Information Technology Reference
In-Depth Information
Equipment which allows this is becoming available and its use can mean that the full economic life of a SDI routing
installation can be obtained.
An improved way of reducing concatenation loss has emerged from the ATLANTIC research project. [ 8 ] Figure 5.95
shows that the second encoder in a concatenated scheme does not make its own decisions from the incoming
video, but is instead steered by information from the first bitstream. As the second encoder has less intelligence, it
is known as a dim encoder.
Figure 5.95: In an ATLANTIC system, the second encoder is steered by information from the decoder.
The information bus carries all the structure of the original MPEG-2 bitstream which would be lost in a conventional
decoder. The ATLANTIC decoder does more than decode the pictures. It also places on the information bus all
parameters needed to make the dim encoder re-enact what the initial MPEG-2 encode did as closely as possible.
The GOP structure is passed on so that pictures are re-encoded as the same type. Positions of macroblock
boundaries become identical so that DCT blocks contain the same pixels and motion vectors relate to the same
screen data. The weighting and quantizing tables are passed so that coefficient truncation is identical. Motion
vectors from the original bitstream are passed on so that the dim encoder does not need to perform motion
estimation. In this way predicted pictures will be identical to the original prediction and the prediction error data will
be the same.
One application of this approach is in recompression, where an MPEG- 2 bitstream has to have its bit rate reduced.
This has to be done by heavier requantizing of coefficients, but if as many other parameters as possible can be
kept the same, such as motion vectors, the degradation will be minimized. In a simple recompressor just
requantizing the coefficients means that the predictive coding will be impaired. In a proper encode, the quantizing
error due to coding say an I picture is removed from the P picture by the prediction process. The prediction error of
P is obtained by subtracting the decoded I picture rather than the original I picture.

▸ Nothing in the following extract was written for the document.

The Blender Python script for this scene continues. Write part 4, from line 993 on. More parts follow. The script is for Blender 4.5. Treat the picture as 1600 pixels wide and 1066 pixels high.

In simple recompression this does not happen and there may be a tolerance buildup known as drift. [ 9 ] A more
sophisticated recompressor will need to repeat the prediction process using the decoded output pictures as the
prediction reference.
MPEG-2 bitstreams will often be decoded for the purpose of switching. Local insertion of commercial breaks into a
centrally originated bitstream is one obvious requirement. If the decoded video signal is switched, the information
bus must also be switched. At the switch point identical reencoding becomes impossible because prior pictures
required for predictive coding will have disappeared. At this point the dim encoder has to become bright again
because it has to create an MPEG-2 bitstream without assistance.
It is possible to encode the information bus into a form which allows it to be invisibly carried in the serial digital
interface. Where a production process such as a vision mixer or DVE performs no manipulation, i.e. becomes bit
transparent, the subsequent encoder can extract the information bus and operate in 'dim' mode. Where a
manipulation is performed, the information bus signal will be corrupted and the encoder has to work in 'bright'
mode. The encoded information signal is known as a 'mole' [ 10 ] because it burrows through the processing
equipment!
There will be a generation loss at the switch point because the reencode will be making different decisions in bright
mode. This may be difficult to detect because the human visual system is slow to react to a vision cut and defects
in the first few pictures after a cut are masked.
In addition to the video computation required to perform a cut, the process has to consider the buffer occupancy of
the decoder. A downstream decoder has finite buffer memory, and individual encoders model the decoder buffer
occupancy to ensure that it neither overflows nor underflows. At any instant the decoder buffer can be nearly full or
nearly empty without a problem provided there is a subsequent correction. An encoder which is approaching a
complex I picture may run down the buffer so it can send a lot of data to describe that picture. Figure 5.96(a) shows
that if a decoder with a nearly full buffer is suddenly switched to an encoder which has been running down its buffer
occupancy, the decoder buffer will overflow when the second encoder sends a lot of data.